Legal maneuvers put Mexican port in a sea of trouble

Jan. 1, 2004
The little-known port on Mexicos Pacific coast has become the latest target of controversial shipping company Transportacion Maritima Mexicana (TMM),

The little-known port on Mexico’s Pacific coast has become the latest target of controversial shipping company Transportacion Maritima Mexicana (TMM), which is now fully linked to Stevedoring Services of America (SSA).

“I can’t tell the difference between the two,” says Juan Paratore, administrator of the Port of Lazaro Cardenas (www.puertolazarocardenas.com.mx), about TMM and SSA.

The Port restarted container operations in November 2003 after eight years of devoting its facilities mostly to serving the needs of a local steel mill. Now TMM and its partner, SSA Mexico, have launched what appears to be a smear campaign against the new container operations. The two companies claim a court of law has declared the operations illegal and that TMM/SSA have the right to operate the Port, which is presently being managed by Hutchinson Ports and its Mexican counterpart, Controller and Operator of Terminals (COTSA).

Paratore claims the smear campaign is an obvious low blow aimed at the Port and questions the “moral quality” of both TMM and SSA Mexico, saying they are lying about the court mandate. “We know nothing about a legal resolution and have not been notified by any authority about it,” he says. Paratore describes the background of the rift: Eight years ago TMM was awarded management of Manzanillo, another Pacific port about 150 miles north of Lazaro Cardenas. As it took over operations, TMM was able to secure business from the entire area, handling 70,000 containers a year. Loss of business by Lazaro Cardenas made it a virtual ghost terminal.

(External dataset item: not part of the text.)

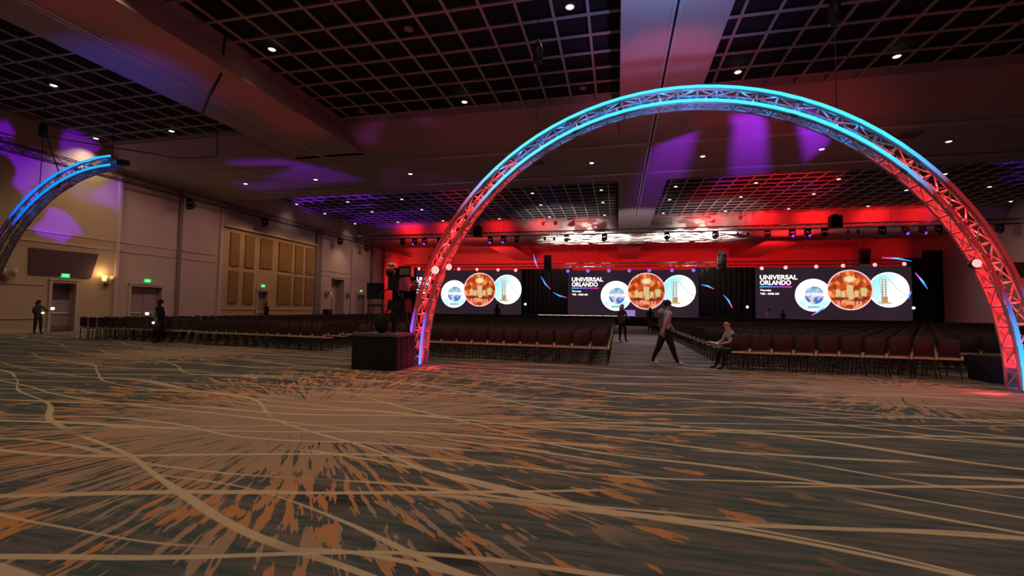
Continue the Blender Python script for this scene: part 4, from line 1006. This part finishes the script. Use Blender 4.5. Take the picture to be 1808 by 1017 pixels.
# ------------------------------------------------------------------ coloured show light
def gb_blobs(scale, lo, hi, seed=0., sx=1., sy=1.):
    def f(nt, e, u, v):
        n = noise(nt, comb(nt, mth(nt, 'MULTIPLY', u, sx), mth(nt, 'MULTIPLY', v, sy), seed), scale, 1, .4)
        nt.links.new(sstep(nt, n, lo, hi), e.inputs['Strength'])
    return f
def gb_rays(n, lo, hi):
    def f(nt, e, u, v):
        a = mth(nt, 'ARCTAN2', v, u); s_ = mth(nt, 'SINE', mth(nt, 'MULTIPLY', a, n)); nt.links.new(sstep(nt, s_, lo, hi), e.inputs['Strength'])
    return f
def gb_stripe():
    def f(nt, e, u, v):
        w_ = mth(nt, 'ADD', mth(nt, 'MULTIPLY', u, 15.), mth(nt, 'MULTIPLY', v, 17.)); s_ = mth(nt, 'SINE', w_)
        nt.links.new(sstep(nt, s_, -.6, .8), e.inputs['Strength'])
    return f
PUR = (.30, .02, 1.); RED = (1, .012, .018); BLU = (.08, .14, 1.)
# red wash on the upstage beam, the far wall and the far lattice
for x, w in ((-24, 1.), (-19, 1), (-13, .7), (-8, .7), (-3.5, .3), (9, .7), (14, 1.), (18.5, 1.), (23.5, 1.), (27.5, .6)):
    spot((x, 47.4, 9.8), (x, 49.0, 10.6), 420 * w, RED, 120, .9, .1)
for x in (-26, -16, -6, 8, 18, 27):
    spot((x, 56.5, 7.0), (x, 76, 9.0), 5200, RED, 100, .8, .15)
for x in (14, 20, 26): spot((x, 46, 9.9), (x, 50, 10.2), 150, RED, 150, .9, .1)
for x in (-24, -16): spot((x, 50, 8.2), (x, 54, 10.2), 500, RED, 130, .8, .15)
spot((18, 54, 7.8), (18, 53, 10.2), 900, RED, 150, .8, .15)
spot((-26.5, 57, 7), (-31, 60, 5), 1300, RED, 120, .8, .15)
spot((11.5, 27, 3.), (11.5, 39, 11.4), 9000, RED, 46, .7, .1)
spot((-10, 27, 3), (-12.5, 37, 11.4), 2600, RED, 30, .7, .1)
spot((-20, 58, 5), (-22, 66, 10.3), 3500, (1, .10, .09), 110, .9, .2); spot((-4, 57.5, 5), (-4, 66, 11), 1500, (1, .03, .03), 110, .9, .2)
# white streaks on the beam above the stage
def streak(nt, e, u, v):
    n = noise(nt, comb(nt, mth(nt, 'MULTIPLY_ADD', v, 3., mth(nt, 'MULTIPLY', u, 5.)), mth(nt, 'MULTIPLY', v, 22.), 0.), 1., 2, .5); nt.links.new(sstep(nt, n, .49, .55), e.inputs['Strength'])
for x, w in ((-3.5, 1.), (8, .9)):
    spot((x, 51.5, 3.2), (x, 54.0, 10.2), 34000 * w, (1, .93, .84), 84, .6, .02, streak)
spot((1.6, 36, 3), (1.6, 43, 10.2), 1100, (1, .80, .80), 56, .9, .2); spot((27, 44, 9), (34.2, 45, 4), 420, (1, .60, .56), 110, .9, .2)
for x in (-6, 9): spot((x, 41, 3), (x, 46, 11.4), 2600, (1, .93, .9), 58, .8, .1)
# violet patterns
spot((-25, 33, 3), (-25, 38.5, 11.4), 6500, PUR, 64, .3, .03, gb_blobs(2.2, .47, .58, 2., .6, 2.2))
spot((-20, 13, 4.2), (-31, 17.9, 7.9), 9500, (.16, .0, 1), 32, .25, .03, gb_blobs(6.5, .47, .56, 4.))
spot((-20, 16, 3.), (-21.5, 27.8, 10.2), 2000, PUR, 46, .4, .05, gb_blobs(2., .44, .60, 7., .6, 3.))
spot((-12, 16, 4.5), (-11, 26.5, 10.2), 500, (.5, .05, .6), 60, .4, .05, gb_blobs(2., .44, .60, 8.))
spot((9.5, 18.2, 3.5), (6.0, 26.3, 10.2), 6500, PUR, 50, .25, .03, gb_stripe())
spot((23, 30, 6), (26, 38, 11.4), 1500, (.15, .02, 1), 50, .5, .05, gb_blobs(3., .48, .60, 3.))
spot((12, 28, 3), (14.5, 37, 11.4), 1300, (.2, .02, 1), 30, .5, .05, gb_blobs(3., .50, .62, 5.))
spot((-6, 26, 3), (-13, 38, 11.4), 1200, PUR, 34, .5, .05, gb_blobs(3., .48, .60, 6.))
# blue and magenta on the two long beams
spot((1.7, 11.4, 7.5), (1.6, 9.8, 10.2), 110, (.16, .42, 1), 150, .6, .1)
spot((1.7, 8.0, 4.5), (1.7, 12.6, 10.2), 1300, (.30, .36, 1), 56, .7, .1)
spot((1.6, 12.2, 4.8), (1.6, 17., 10.2), 600, (1, .14, .32), 56, .8, .1)
spot((-15, 10, 4), (-17.6, 12.8, 10.2), 520, (.06, .08, 1), 46, 1., .1)
for y in (8.5, 11.5, 14.5, 17.5): spot((-14.7, y, 5.), (-14.8, y + .5, 10.2), 75, (1, .03, .04), 44, 1., .1)
spot((-8, 17, 4), (-6, 25.5, 10.4), 60, (1, .05, .08), 70, .8, .1)
spot((8, 16, 4), (7.5, 26, 10.2), 420, (1, .05, .06), 70, .8, .1)
# warm light scalloping the left wall
spot((-27.2, 19.4, 9.8), (-31, 19.4, 4.4), 170, (1, .66, .3), 95, .9, .1)
spot((-28.6, 45.4, 9.2), (-31, 45.4, 5.4), 150, (1, .72, .45), 80, .9, .1)
for y in (32., 36, 39.5): spot((-27.6, y, 9.0), (-31, y, 4), 230, (1, .62, .32), 110, .9, .1)
for y in (23, 28, 43.5, 49.): spot((-26., y, 9.8), (-31, y, 3.5), 260, (1, .58, .52), 110, .9, .15)
# room fill: wide, weak spots just under the soffits
for x in (-22, -8, 8, 24):
    for y in (26.3, 54):
        spot((x, y, ZB - .15), (x, y, 0), 130, (1, .62, .52), 150, .9, .3)

spot((1.5, 38, 10.0), (1.2, 28, 0), 4200, (.88, .80, 1), 36, 1., .2); spot((2, 30, 10.0), (1.4, 19, 0), 2300, (.80, .62, 1), 70, .9, .2)      # lavender wash spilling into the aisle and the open floor
spot((4, 24, 10.0), (4, 9, 0), 500, (.78, .60, 1), 70, .9, .2)
w = D.worlds.new('world'); S.world = w; w.use_nodes = True
w.node_tree.nodes['Background'].inputs[0].default_value = (.01, .008, .01, 1); w.node_tree.nodes['Background'].inputs[1].default_value = .2
vs_ = S.view_settings; vs_.view_transform = 'Standard'; vs_.look = 'None'; vs_.gamma = 1; vs_.exposure = .0; vs_.use_curve_mapping = False
S.cycles.use_light_tree = True
S.cycles.use_adaptive_sampling = True; S.cycles.adaptive_threshold = .03; S.cycles.max_bounces = 4; S.cycles.diffuse_bounces = 2; S.cycles.glossy_bounces = 2; S.cycles.transmission_bounces = 2; S.cycles.transparent_max_bounces = 6; S.cycles.sample_clamp_indirect = 4; S.cycles.caustics_reflective = False; S.cycles.caustics_refractive = False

As Paratore tells it, whenever the container terminal has gone up for bid, the bidding process has been blocked by TMM, which he suggested didn’t want to see Lazaro Cardenas revived as a competitive port to Manzanillo.

Even so, the Port of Lazaro Cardenas resumed operations last November and by early December three large container vessels had docked there. According to Armando Herrera, the Port’s marketing manager, “The future looks highly promising, as we already have requests from leading shipping companies to create additional facilities here.” Some projections say the port could ultimately manage as many as 200,000 containers a year.

COTSA manager Francisco Lopez feels the efforts of TMM/SSA to cast doubt on the ownership of the Port won’t make a dent in port operations or create uncertainty among potential customers. “Over the next few years Lazaro Cardenas will become the most important port in the Mexican Pacific,” he says confidently.

Paratore agrees, feeling that what TMM and SSA Mexico really fear is the competition from Lazaro Cardenas with its deep sea docking facilities, with a 50-foot depth at one of its docks handling as much as 120,000 tons of cargo. A nearby superhighway is presently under construction. Lazaro Cardenas also has a rail spur, co-owned in part, ironically, by TMM’s TFM Northeast Railroad and Kansas City Southern.

Jorge Lecona, the future Hutchinson Ports manager for Mexico, says his company has no doubt about the legality of its operations at Lazaro Cardenas, and plans to make new and significant investments in the new venture.